__Data provided__.
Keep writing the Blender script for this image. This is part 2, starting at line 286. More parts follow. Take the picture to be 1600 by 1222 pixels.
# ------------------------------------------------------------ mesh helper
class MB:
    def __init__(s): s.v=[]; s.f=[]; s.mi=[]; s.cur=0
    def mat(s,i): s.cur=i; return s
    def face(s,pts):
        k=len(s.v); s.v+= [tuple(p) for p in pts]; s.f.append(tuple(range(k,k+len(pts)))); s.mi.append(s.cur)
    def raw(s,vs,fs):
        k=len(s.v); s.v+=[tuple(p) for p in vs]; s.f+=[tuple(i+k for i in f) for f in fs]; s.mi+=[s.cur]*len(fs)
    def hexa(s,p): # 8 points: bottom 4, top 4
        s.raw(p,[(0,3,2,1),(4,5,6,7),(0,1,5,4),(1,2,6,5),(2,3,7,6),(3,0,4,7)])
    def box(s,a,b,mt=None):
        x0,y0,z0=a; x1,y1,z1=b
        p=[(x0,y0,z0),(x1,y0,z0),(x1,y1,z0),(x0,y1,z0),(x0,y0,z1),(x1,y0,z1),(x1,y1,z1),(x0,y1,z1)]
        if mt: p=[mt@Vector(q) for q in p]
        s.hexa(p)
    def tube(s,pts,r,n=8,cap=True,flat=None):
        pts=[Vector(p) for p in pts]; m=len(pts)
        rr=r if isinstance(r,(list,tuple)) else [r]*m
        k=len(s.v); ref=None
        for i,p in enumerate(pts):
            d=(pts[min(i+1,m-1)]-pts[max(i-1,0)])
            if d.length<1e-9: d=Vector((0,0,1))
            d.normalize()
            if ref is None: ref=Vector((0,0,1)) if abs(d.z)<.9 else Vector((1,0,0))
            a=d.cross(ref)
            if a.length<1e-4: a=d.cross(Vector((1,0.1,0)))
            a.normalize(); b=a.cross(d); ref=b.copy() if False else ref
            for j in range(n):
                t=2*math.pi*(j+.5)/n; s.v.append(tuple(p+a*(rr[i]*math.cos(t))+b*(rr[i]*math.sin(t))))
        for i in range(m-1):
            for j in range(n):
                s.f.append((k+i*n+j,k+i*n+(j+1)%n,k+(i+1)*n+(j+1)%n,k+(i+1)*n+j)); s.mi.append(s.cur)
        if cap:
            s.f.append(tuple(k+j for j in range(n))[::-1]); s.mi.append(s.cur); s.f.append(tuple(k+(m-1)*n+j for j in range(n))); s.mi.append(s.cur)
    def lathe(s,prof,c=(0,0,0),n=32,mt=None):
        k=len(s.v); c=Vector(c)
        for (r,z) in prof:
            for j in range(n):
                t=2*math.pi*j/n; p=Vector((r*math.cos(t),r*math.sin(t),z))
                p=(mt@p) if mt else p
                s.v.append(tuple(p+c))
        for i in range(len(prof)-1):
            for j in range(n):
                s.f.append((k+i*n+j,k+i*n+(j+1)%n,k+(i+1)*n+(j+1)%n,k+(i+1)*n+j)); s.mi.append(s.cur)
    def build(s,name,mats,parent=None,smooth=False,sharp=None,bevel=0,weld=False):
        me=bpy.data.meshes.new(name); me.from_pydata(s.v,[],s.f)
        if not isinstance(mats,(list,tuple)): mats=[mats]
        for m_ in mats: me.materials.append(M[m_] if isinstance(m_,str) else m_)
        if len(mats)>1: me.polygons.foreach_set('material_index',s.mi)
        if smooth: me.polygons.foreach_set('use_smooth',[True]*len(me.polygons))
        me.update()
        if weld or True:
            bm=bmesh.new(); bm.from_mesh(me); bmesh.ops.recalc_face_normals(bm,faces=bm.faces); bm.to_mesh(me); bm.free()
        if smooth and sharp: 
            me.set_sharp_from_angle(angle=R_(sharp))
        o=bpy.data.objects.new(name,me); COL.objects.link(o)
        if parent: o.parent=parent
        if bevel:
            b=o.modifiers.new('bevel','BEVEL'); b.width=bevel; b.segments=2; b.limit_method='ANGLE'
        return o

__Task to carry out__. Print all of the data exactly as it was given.

__Reply__.
Keep writing the Blender script for this image. This is part 2, starting at line 286. More parts follow. Take the picture to be 1600 by 1222 pixels.
# ------------------------------------------------------------ mesh helper
class MB:
    def __init__(s): s.v=[]; s.f=[]; s.mi=[]; s.cur=0
    def mat(s,i): s.cur=i; return s
    def face(s,pts):
        k=len(s.v); s.v+= [tuple(p) for p in pts]; s.f.append(tuple(range(k,k+len(pts)))); s.mi.append(s.cur)
    def raw(s,vs,fs):
        k=len(s.v); s.v+=[tuple(p) for p in vs]; s.f+=[tuple(i+k for i in f) for f in fs]; s.mi+=[s.cur]*len(fs)
    def hexa(s,p): # 8 points: bottom 4, top 4
        s.raw(p,[(0,3,2,1),(4,5,6,7),(0,1,5,4),(1,2,6,5),(2,3,7,6),(3,0,4,7)])
    def box(s,a,b,mt=None):
        x0,y0,z0=a; x1,y1,z1=b
        p=[(x0,y0,z0),(x1,y0,z0),(x1,y1,z0),(x0,y1,z0),(x0,y0,z1),(x1,y0,z1),(x1,y1,z1),(x0,y1,z1)]
        if mt: p=[mt@Vector(q) for q in p]
        s.hexa(p)
    def tube(s,pts,r,n=8,cap=True,flat=None):
        pts=[Vector(p) for p in pts]; m=len(pts)
        rr=r if isinstance(r,(list,tuple)) else [r]*m
        k=len(s.v); ref=None
        for i,p in enumerate(pts):
            d=(pts[min(i+1,m-1)]-pts[max(i-1,0)])
            if d.length<1e-9: d=Vector((0,0,1))
            d.normalize()
            if ref is None: ref=Vector((0,0,1)) if abs(d.z)<.9 else Vector((1,0,0))
            a=d.cross(ref)
            if a.length<1e-4: a=d.cross(Vector((1,0.1,0)))
            a.normalize(); b=a.cross(d); ref=b.copy() if False else ref
            for j in range(n):
                t=2*math.pi*(j+.5)/n; s.v.append(tuple(p+a*(rr[i]*math.cos(t))+b*(rr[i]*math.sin(t))))
        for i in range(m-1):
            for j in range(n):
                s.f.append((k+i*n+j,k+i*n+(j+1)%n,k+(i+1)*n+(j+1)%n,k+(i+1)*n+j)); s.mi.append(s.cur)
        if cap:
            s.f.append(tuple(k+j for j in range(n))[::-1]); s.mi.append(s.cur); s.f.append(tuple(k+(m-1)*n+j for j in range(n))); s.mi.append(s.cur)
    def lathe(s,prof,c=(0,0,0),n=32,mt=None):
        k=len(s.v); c=Vector(c)
        for (r,z) in prof:
            for j in range(n):
                t=2*math.pi*j/n; p=Vector((r*math.cos(t),r*math.sin(t),z))
                p=(mt@p) if mt else p
                s.v.append(tuple(p+c))
        for i in range(len(prof)-1):
            for j in range(n):
                s.f.append((k+i*n+j,k+i*n+(j+1)%n,k+(i+1)*n+(j+1)%n,k+(i+1)*n+j)); s.mi.append(s.cur)
    def build(s,name,mats,parent=None,smooth=False,sharp=None,bevel=0,weld=False):
        me=bpy.data.meshes.new(name); me.from_pydata(s.v,[],s.f)
        if not isinstance(mats,(list,tuple)): mats=[mats]
        for m_ in mats: me.materials.append(M[m_] if isinstance(m_,str) else m_)
        if len(mats)>1: me.polygons.foreach_set('material_index',s.mi)
        if smooth: me.polygons.foreach_set('use_smooth',[True]*len(me.polygons))
        me.update()
        if weld or True:
            bm=bmesh.new(); bm.from_mesh(me); bmesh.ops.recalc_face_normals(bm,faces=bm.faces); bm.to_mesh(me); bm.free()
        if smooth and sharp: 
            me.set_sharp_from_angle(angle=R_(sharp))
        o=bpy.data.objects.new(name,me); COL.objects.link(o)
        if parent: o.parent=parent
        if bevel:
            b=o.modifiers.new('bevel','BEVEL'); b.width=bevel; b.segments=2; b.limit_method='ANGLE'
        return o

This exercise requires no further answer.